Tea in China
Oct. 19th, 2011 04:06 pm![[personal profile]](https://www.dreamwidth.org/img/silk/identity/user.png)
I had mentioned some of my tea in China experiences to
![[personal profile]](https://www.dreamwidth.org/img/silk/identity/user.png)
describe all of my experiences with it.
Most of the places I went what they gave me for tea was very simple.
They’d take a drinking glass, put some green tea leaves in the bottom, fill
it with hot water and hand it to me. In the factories I visited, almost
everyone drank it this way.
For nothing but a bunch of leaves in hot water, it was very good. You did
have to strain the leaves with your teeth, but it wasn’t too bad.
Honestly drinking tea any other way hadn’t seemed right since.
But, there was one time in China when I had a far more formal tea.
I was on a tour from the office furniture company I worked for at the time,
visiting all of our parts suppliers in China. It was a two week trip
taking me to several places in China.
We had been trying to move our electrical distribution manufacturing over
there and had invested quite a bit of money to set up a company to make the
parts. However, after about one million spent, the parts would not pass
the UL safety inspection and progress did not seem to be happening.
While I was visiting other companies I kept sending messages to the US
representative to this company saying “I’m in China, I’ve got Thursday
free, bring me to that factory.” For a week, no answer.

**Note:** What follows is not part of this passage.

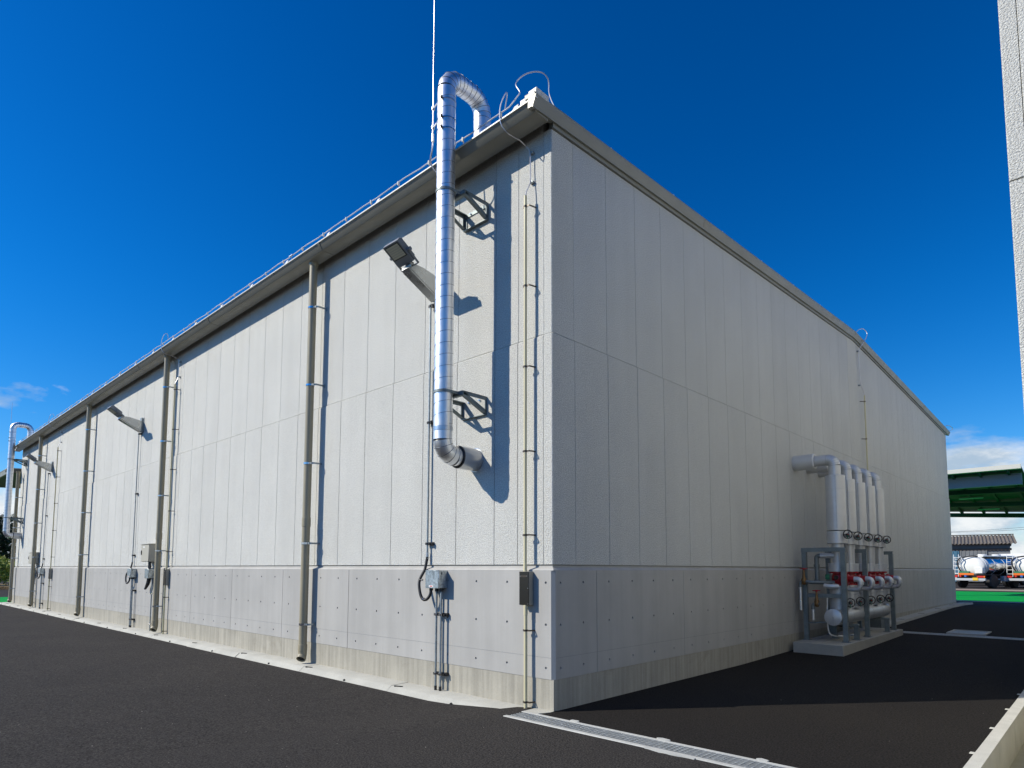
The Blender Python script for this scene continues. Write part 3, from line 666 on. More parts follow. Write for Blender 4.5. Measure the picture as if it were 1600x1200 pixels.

Finally Wednesday he called and said “We’ll be outside your hotel at 6AM,
be there.”
At 6 a Mercedes pulled up with him in it, I got in and we drove off for a 4
hour drive to the factory. The driver, going by the name of Joe, was the
owner of the factory who seemed to be living the good life. Mercedes, iPod
(this was back when they were fairly new and rare), lots of jewelry and
money to flash around.
When we got to the factory, it was a total pit. Dirty buildings, dirty
windows, trash lying all over the place, a small garden in the courtyard
where all the plants were dead and the pond was full of mud. (At least I
hoped it was mud…)
This was very different from the other factories I had been to where they
were very proud of keeping them clean and well kept.
I had been specifically instructed to take a lot of pictures by the owner
of my company. But as I looked around, I hesitated.
“Is it OK to take pictures of this?” I asked the rep.
“Sure,” the US rep said. “Take as many as you want.”
Joe understood what I was saying.
“No tour,” he said. “We will go right to my office.”
He was “inconveniently” in my way for most of the photos I tried to take
and we were quickly brought to his office. Unlike the rest of the factory,
his office was VERY nice.
Joe’s brother Bing brought me some samples of the parts that had failed.
It was very clear that they were not made out of the right material and
that was why they were failing.
“This isn’t the copper we specified,” I said.
“This is much less expensive,” Joe said.
“But, it will not conduct as much power without getting hot,” I said.
“You’re failing the UL for getting hot enough to set things on fire. Use
the right copper and it won’t get as hot.”
“We go to lunch now!” Joe said, getting up.
“It’s only 10 in the morning,” I said.
“Then, we go for tea!”
He and Bing shuffled the US rep and me back to the Mercedes and we left the
factory. We drove around for a while and then ended up at a tea house.
They brought us up to a private room where they did a very fancy
presentation of tea for us. A woman came in, boiled water, washed the
cups, made one kind of tea, poured tea in the cups, dumped it out, poured
tea over the bottoms of other cups, made more tea, and finally (after about
half an hour) gave us each a very small cup of tea.
It was OK.
I would have preferred a drinking glass of green tea.
Then we went to lunch. At lunch we were again in a private room. Waiting
for us were two guys who looked like they were auditioning for the role of
thug in a B movie.
“Who are these guys?” I asked.
“They are friends of Bing,” Joe told me.
“Why are they joining us for lunch?”
“They are here to make sure American customer is happy with what he has
seen and the money his company has invested,” Joe said, smiling.
The question of where all that money went seemed pretty clear at that point.
“Please tell them that the American customer is very happy and honored they
have joined us for lunch,” I said.
When translated, they nodded and sat down on either side of me.
When my wife saw the picture of the folks at that lunch she asked me “who
are the two tong guys with you?”
“You thought that too?” I asked her.
The good news is I was given my usual drinking glass of tea with lunch. I
liked it better than the fancy stuff from before.
That was hardly the end of the day. There was the dealing with snakes,
venom, blood and being abandoned at a train station 4 hours from my hotel.
But, this is where tea exits the story.